#### Data section
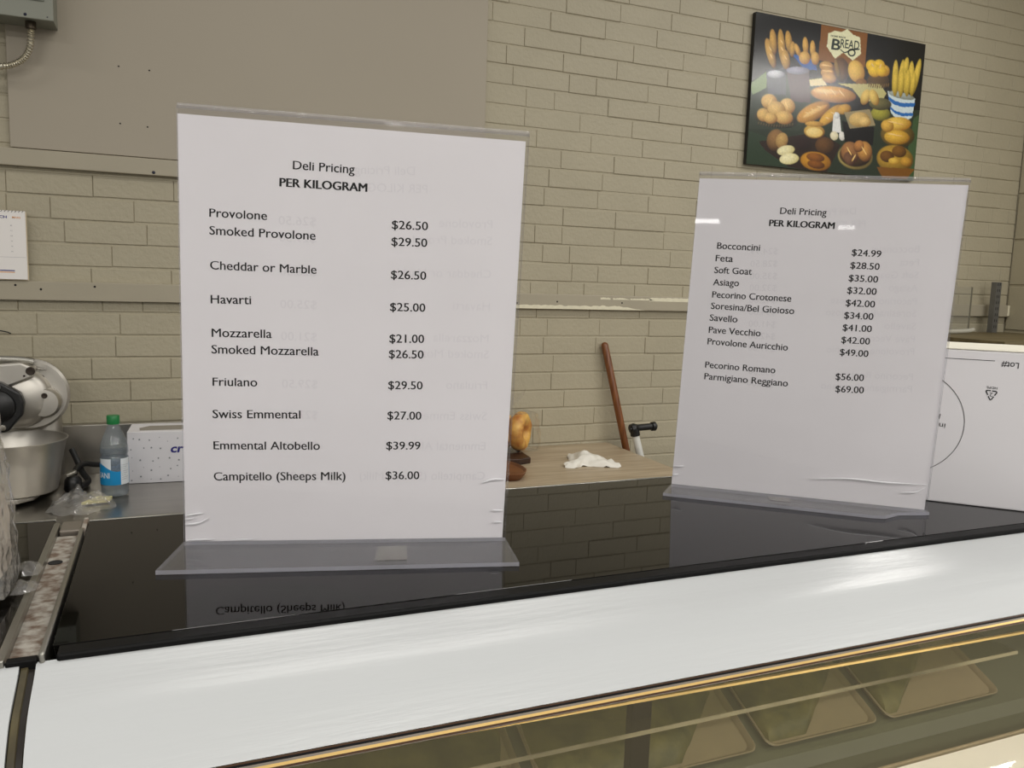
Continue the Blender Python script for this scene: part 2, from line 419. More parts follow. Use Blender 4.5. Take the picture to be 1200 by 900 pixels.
# rolled front glass from canopy to front ledge
gp = spline([(0, .3650, 1.2570), (0, .325, 1.222), (0, .285, 1.172), (0, .25, 1.10), (0, .235, 1.025)], 8)
bm = bmesh.new(); rows = []
for p in gp: rows.append((bm.verts.new((XR0 + .004, p.y, p.z)), bm.verts.new((XR1, p.y, p.z))))
for a, b in zip(rows, rows[1:]): bm.faces.new((a[0], a[1], b[1], b[0]))
fg = P(link('front_glass', bm, M_case_glass, case, True))
# front ledge and cabinet body
prism_obj('front_ledge', [(.205, 1.02), (.215, 1.027), (.5345, 1.027), (.5365, 1.022), (.5365, .90), (.205, .90)], XR0, XR1, mat('white_ledge', (244, 243, 240), 0.3), case, 'x')
P(bpy.data.objects['front_ledge'])
P(box_obj('ledge_rim', XR0, XR1, .5366, .5400, 1.018, 1.0285, M_tray, case, bev=0.0008))
P(box_obj('cabinet_body', XR0, XR1, .215, .98, 0.0, .899, M_white, case, bev=0.004))
prism_obj('side_panel', [(.24, .90), (.24, 1.03), (.29, 1.16), (.362, 1.25), (.43, 1.285), (.656, 1.285), (.975, .90)], XR0 + .0008, XR0 + .0035, M_grime, case, 'x'); P(bpy.data.objects['side_panel'])
prism_obj('rear_door', [(.652, 1.284), (.657, 1.284), (.978, .90), (.970, .90)], XR0 + .006, XR1, mat('dark_door', (48, 46, 34), 0.3), case, 'x'); P(bpy.data.objects['rear_door'])
# sloping display deck (25 degrees) and the well before it
sl = math.tan(R(25)); zf = .9565
prism_obj('display_deck', [(.545, .899), (.545, .930), (.675, .938), (.685, zf - .006), (.900, zf - .006 + sl * .215), (.905, .899)], XR0 + .006, XR1, M_deck, case, 'x'); P(bpy.data.objects['display_deck'])
P(box_obj('glass_shelf', .02, .93, .6205, .72, 1.0615, 1.0645, clear('shelf_glass', (0.9, 0.92, 0.84), 0.02, (170, 170, 140), 0.03, 1.3), case, bev=0))
P(box_obj('shelf_edge', .02, .93, .6188, .6204, 1.0612, 1.0648, mat('shelf_edge_strip', (214, 206, 176), 0.25, metal=0.4, var=0.6, vscale=9), case, bev=0))
P(box_obj('door_post', .410, .432, .640, .652, .95, 1.27, M_black_trim, case, bev=0.001))

def tray(x0, x1, cb, cf, label, seed):
    """shallow tray lying on the sloped deck: floor, rim and a mound of contents whose right border runs from cb (back) to cf (front)"""
    D = 0.17; t = thing('deli_tray', label, 'tray', ((x0 + x1) / 2, .692, zf + 0.0006), 0, 'trays in the deli case')
    rot = Matrix.Rotation(R(25), 4, 'X'); W = (x1 - x0) / 2 - .003
    bm = bmesh.new(); r = .012; ring = []
    for cx, cy, a0 in ((W - r, D - r, 0), (-W + r, D - r, 90), (-W + r, r, 180), (W - r, r, 270)):
        for k in range(6):
            a = R(a0 + 90 * k / 5); ring.append((cx + r * math.cos(a), cy + r * math.sin(a)))
    def loop(s, z): return [bm.verts.new((x * (1 - s / W), D / 2 + (y - D / 2) * (1 - s / (D / 2)), z)) for x, y in ring]
    ls = [loop(.004, 0.0), loop(0, .007), loop(.0012, .0082), loop(.003, .007), loop(.006, .0016)]
    n = len(ring)
    for a, b in zip(ls, ls[1:]):
        for k in range(n): bm.faces.new((a[k], a[(k + 1) % n], b[(k + 1) % n], b[k]))
    bm.faces.new(ls[0][::-1]); bm.faces.new(ls[-1])
    bmesh.ops.transform(bm, matrix=rot, verts=bm.verts)
    bmesh.ops.recalc_face_normals(bm, faces=bm.faces)
    link('tray_body', bm, M_tray, t, True)
    bm = bmesh.new(); nu, nv = 26, 22; g = []
    cxm = (x0 + x1) / 2
    for j in range(nv + 1):
        v = j / nv; y = .009 + (D - .018) * v
        yy = min(1, v / .5); xr = cf + (cb - cf) * yy - cxm; xl = -W + .007
        row = []
        for i in range(nu + 1):
            u = i / nu; x = xl + (xr - xl) * u
            e = min(u, 1 - u, v * 0.9, 1 - v); h = .002 + .010 * min(1, e / .12) ** .5 * (1 + .3 * nz(x, y, seed, 40)) if e > 0 else .0018
            row.append(bm.verts.new((x + .002 * nz(x, y, seed + 5, 50), y, h)))
        g.append(row)
    for j in range(nv):
        for i in range(nu): bm.faces.new((g[j][i], g[j][i + 1], g[j + 1][i + 1], g[j + 1][i]))
    bmesh.ops.transform(bm, matrix=rot, verts=bm.verts)
    link('tray_contents', bm, M_olive, t, True)
    return t
tray(.065, .335, .325, .300, 'deli tray of dark olive contents at left, half hidden by the canopy edge', 1)
tray(.342, .616, .600, .515, 'deli tray of olive contents behind the broad beige wedge, left of centre', 2)
tray(.624, .800, .790, .690, 'narrow deli tray of olive contents in the middle of the lit row', 3)
tray(.808, 1.015, .955, .835, 'deli tray of olive contents at the right end near the white ledge', 4)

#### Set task
Within the material above, find the lines that contain the word "from"; copy them.

#### Correct output
Continue the Blender Python script for this scene: part 2, from line 419. More parts follow. Use Blender 4.5. Take the picture to be 1200 by 900 pixels.
# rolled front glass from canopy to front ledge
    """shallow tray lying on the sloped deck: floor, rim and a mound of contents whose right border runs from cb (back) to cf (front)"""